I don't like the while loop. I could store tail and pass it around. Any better solution?

Answer 1

Your current implementation is quite nice.

The only way you are going to avoid using the while loop to find the right-most node is if you have each individual branch maintain its branch's tail Node. This is a [sort of] good approach to the problem. However, once you reach this point, a Node really starts becoming more than just a Node: it now has information about the entire structure instead of what is directly around it.

So instead of modifying the Node class, you could create a Tree class.

This change makes sense:

1. Right now you manually create your 'tree'. This approach is not very portable. A Tree class can handle its own creation.
2. You need to store information about the entire branch structure somewhere. Inside a Node doesn't feel right.
3. You don't really flatten a Node, you flatten a tree of nodes. Thus, it again makes sense to move the flatten function inside a Tree class (or at least take a Tree parameter).

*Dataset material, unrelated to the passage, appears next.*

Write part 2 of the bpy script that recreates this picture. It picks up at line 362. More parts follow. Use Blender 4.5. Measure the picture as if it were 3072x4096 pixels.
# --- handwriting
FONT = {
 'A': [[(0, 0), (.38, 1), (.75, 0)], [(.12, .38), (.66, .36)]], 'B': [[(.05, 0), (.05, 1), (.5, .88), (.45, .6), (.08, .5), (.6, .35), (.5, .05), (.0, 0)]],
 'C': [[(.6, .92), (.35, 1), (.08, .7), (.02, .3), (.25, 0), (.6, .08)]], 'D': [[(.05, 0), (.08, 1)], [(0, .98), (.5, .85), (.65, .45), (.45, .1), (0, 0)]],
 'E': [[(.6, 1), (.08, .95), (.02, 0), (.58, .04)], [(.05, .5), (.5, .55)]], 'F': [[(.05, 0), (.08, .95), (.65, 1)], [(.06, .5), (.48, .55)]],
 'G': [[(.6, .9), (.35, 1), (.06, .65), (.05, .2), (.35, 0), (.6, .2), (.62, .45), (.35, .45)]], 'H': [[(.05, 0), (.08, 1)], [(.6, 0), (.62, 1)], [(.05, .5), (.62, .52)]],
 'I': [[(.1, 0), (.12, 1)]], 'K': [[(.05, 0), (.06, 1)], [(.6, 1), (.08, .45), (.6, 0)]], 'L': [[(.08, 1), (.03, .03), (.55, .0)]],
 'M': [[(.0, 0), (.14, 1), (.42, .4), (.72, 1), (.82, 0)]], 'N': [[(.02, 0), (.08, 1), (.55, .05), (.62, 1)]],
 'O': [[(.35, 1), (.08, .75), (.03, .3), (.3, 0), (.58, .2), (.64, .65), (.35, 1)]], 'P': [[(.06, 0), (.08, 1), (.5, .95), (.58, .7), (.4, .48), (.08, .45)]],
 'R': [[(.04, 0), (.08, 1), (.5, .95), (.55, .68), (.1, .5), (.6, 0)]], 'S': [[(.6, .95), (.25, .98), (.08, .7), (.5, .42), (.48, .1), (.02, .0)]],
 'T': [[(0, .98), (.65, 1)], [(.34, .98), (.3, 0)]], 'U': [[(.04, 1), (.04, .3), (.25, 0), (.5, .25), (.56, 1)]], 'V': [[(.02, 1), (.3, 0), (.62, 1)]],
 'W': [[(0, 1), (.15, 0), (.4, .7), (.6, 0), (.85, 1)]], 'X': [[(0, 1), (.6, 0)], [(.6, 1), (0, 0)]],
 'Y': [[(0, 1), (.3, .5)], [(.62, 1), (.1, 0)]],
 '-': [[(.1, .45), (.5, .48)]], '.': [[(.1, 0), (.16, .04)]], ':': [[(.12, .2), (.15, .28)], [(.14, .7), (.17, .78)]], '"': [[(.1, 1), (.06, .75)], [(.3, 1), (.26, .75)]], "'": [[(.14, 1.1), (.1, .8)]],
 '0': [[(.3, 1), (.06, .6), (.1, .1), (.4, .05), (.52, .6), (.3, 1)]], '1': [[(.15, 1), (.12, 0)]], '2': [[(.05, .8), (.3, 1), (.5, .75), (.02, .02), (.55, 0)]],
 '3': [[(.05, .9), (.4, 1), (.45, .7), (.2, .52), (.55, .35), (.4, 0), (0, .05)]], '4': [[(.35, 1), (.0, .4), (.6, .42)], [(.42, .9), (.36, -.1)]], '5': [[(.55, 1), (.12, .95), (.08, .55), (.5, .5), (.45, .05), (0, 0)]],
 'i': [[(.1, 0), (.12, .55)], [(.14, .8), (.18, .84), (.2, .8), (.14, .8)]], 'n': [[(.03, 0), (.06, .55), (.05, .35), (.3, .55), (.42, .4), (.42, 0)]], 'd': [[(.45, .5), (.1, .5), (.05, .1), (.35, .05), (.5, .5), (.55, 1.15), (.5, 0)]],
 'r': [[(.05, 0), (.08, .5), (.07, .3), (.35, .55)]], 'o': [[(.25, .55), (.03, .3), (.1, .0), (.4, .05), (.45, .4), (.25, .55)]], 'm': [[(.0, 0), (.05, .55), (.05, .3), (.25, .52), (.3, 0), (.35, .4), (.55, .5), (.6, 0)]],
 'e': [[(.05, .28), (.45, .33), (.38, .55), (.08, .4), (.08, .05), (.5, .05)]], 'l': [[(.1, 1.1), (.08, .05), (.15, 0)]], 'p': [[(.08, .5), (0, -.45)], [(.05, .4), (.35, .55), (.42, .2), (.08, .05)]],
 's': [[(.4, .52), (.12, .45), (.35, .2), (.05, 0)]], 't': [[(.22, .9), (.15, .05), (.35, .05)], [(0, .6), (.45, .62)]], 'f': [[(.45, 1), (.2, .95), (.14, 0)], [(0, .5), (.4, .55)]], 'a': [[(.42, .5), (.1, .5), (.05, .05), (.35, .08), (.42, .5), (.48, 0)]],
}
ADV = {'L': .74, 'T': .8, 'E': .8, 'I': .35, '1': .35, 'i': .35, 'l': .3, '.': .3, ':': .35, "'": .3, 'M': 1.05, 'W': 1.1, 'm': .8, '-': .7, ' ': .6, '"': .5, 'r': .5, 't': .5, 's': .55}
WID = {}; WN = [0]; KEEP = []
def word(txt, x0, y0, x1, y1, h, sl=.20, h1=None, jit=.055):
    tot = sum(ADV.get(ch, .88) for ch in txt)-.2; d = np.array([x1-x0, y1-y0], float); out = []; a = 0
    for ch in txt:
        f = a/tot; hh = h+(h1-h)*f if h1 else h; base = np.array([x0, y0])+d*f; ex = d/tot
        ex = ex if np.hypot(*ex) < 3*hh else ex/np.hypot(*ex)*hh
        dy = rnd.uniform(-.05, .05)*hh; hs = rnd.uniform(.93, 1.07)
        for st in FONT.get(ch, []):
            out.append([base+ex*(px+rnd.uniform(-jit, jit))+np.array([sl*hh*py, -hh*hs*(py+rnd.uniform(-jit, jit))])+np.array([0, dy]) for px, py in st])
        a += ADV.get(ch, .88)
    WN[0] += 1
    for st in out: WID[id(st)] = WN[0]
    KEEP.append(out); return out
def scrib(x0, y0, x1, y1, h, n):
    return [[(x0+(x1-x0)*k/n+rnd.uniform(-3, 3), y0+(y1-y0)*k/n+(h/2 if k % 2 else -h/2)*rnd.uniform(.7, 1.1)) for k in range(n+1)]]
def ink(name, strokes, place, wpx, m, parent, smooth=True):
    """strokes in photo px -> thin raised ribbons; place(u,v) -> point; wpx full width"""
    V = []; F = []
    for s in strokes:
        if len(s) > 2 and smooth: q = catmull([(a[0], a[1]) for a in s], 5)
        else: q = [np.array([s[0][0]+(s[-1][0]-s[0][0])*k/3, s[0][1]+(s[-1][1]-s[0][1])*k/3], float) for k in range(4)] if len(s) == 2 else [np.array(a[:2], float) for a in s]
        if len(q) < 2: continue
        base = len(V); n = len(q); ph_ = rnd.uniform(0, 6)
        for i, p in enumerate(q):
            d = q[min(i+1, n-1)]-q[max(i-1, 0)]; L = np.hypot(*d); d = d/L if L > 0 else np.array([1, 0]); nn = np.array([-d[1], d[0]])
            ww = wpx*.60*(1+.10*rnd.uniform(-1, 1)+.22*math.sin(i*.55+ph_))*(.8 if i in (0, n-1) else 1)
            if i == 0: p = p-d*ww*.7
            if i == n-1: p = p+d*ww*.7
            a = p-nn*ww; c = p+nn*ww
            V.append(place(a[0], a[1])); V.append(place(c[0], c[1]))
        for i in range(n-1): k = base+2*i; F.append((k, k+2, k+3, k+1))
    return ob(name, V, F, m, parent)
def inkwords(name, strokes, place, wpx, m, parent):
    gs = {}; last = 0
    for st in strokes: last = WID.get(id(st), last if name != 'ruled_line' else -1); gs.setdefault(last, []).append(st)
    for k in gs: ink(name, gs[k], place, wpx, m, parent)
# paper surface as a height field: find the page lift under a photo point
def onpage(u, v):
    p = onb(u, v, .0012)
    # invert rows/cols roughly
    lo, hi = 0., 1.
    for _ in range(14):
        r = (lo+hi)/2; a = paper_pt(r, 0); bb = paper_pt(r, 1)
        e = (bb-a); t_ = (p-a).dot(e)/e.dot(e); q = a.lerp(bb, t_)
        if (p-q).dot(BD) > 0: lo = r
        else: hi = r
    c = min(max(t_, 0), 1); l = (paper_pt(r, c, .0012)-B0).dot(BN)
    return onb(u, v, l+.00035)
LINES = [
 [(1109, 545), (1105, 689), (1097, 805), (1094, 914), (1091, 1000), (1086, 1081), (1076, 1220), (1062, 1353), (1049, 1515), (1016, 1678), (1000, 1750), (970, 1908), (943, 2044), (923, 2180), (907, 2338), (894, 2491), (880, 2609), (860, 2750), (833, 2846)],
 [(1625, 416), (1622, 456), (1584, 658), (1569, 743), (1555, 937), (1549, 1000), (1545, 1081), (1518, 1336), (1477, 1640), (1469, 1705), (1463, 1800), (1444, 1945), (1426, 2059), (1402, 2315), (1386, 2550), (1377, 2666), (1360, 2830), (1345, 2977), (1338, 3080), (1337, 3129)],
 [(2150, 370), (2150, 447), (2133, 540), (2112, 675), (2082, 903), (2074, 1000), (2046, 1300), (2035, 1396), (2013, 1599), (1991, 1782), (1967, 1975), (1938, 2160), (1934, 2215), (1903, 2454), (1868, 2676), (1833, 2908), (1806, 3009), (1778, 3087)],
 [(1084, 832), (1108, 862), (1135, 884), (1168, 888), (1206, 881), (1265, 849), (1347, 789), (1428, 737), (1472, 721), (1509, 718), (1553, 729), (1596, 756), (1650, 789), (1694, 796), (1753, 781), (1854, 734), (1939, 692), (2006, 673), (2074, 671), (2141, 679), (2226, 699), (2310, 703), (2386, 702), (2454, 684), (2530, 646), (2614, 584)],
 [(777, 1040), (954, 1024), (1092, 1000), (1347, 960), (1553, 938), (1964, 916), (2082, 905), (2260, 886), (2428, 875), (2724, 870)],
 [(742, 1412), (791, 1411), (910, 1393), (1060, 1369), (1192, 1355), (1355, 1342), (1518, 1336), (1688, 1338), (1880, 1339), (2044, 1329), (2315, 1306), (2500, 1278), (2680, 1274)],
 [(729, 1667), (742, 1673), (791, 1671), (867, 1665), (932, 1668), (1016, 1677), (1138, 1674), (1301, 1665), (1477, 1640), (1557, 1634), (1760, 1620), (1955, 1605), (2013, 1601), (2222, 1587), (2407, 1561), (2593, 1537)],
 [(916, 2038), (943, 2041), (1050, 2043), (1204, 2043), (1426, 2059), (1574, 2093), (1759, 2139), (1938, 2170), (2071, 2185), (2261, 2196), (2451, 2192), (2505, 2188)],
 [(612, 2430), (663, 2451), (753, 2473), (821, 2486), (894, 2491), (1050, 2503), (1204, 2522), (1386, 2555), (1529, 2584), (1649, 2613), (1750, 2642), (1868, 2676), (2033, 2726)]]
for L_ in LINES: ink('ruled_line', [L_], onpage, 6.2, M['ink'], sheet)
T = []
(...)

Here is a skeleton version of my Tree class. I have stubbed out all my methods except flatten as that is the function in question:

class Tree(object):
    def __init__(self, root=None):
        self.root = root
        self.tail = root        
        self.length = 1 if root else 0

    def __iter__(self):
        ''' Allows iteration through the tree using `for node in tree`. '''
        pass

    def __getitem__(self, index):
        ''' Fetches the `Node` at the passed index. '''
        pass

    def grow(self, nodes):
        ''' Appends node/nodes/Tree onto itself. Be careful when adding `Node`
            we need to append a *copy* of a `Node`, not the reference. '''
        pass

    def graft(self, tree, node_pos=0):
        ''' Grafts in another tree to this one. By default the new tree
            is grafted to the root of the tree. '''
        pass

    def flatten(self):
        ''' Returns the flattened version of itself. '''
        flat = Tree()
        for next in self:
            flat.grow(next)
            if next.child:
                flat.grow(next.child.flatten())
        return flat

In this version of flatten, we keep the recursive feel as we call a method with the same method declaration. However, we are not doing true recursion because the methods are bound to different objects, and thus are different methods.

In any case, the flatten function is really quite simple:

1. Create the new Tree we are going to modify and return.
2. Loop through the Nodes of the current tree.

3. Append the current Node.

   3.1. If that Node has a child Tree, append the flattened version of that Tree.

4. Return the final flattened Tree.

Here is my Tree class plus your Node class in action:

one, two, three, four, five, six, seven, eight, nine = [Node(num) for num in xrange(1,10)]

tree = Tree(one)
tree.grow([two, three, five])

# Graft the new `Tree` to the 3rd `Node`.
tree.graft(Tree(eight), 3)

branch = Tree(six)
branch.grow(seven)

# Graft the new `Tree` to the 1st `Node`.
branch.graft(Tree(nine), 1)

tree.graft(branch, 1)

def flatten(tree):
    ''' A non-class version of the `flatten` function. '''
    flat = Tree()
    for next in tree:
        flat.grow(next)
        if next.child:
            flat.grow(flatten(next.child))
    return flat


print ' - '.join([str(node.value) for node in flatten(tree)])
print ' - '.join([str(node.value) for node in tree.flatten()])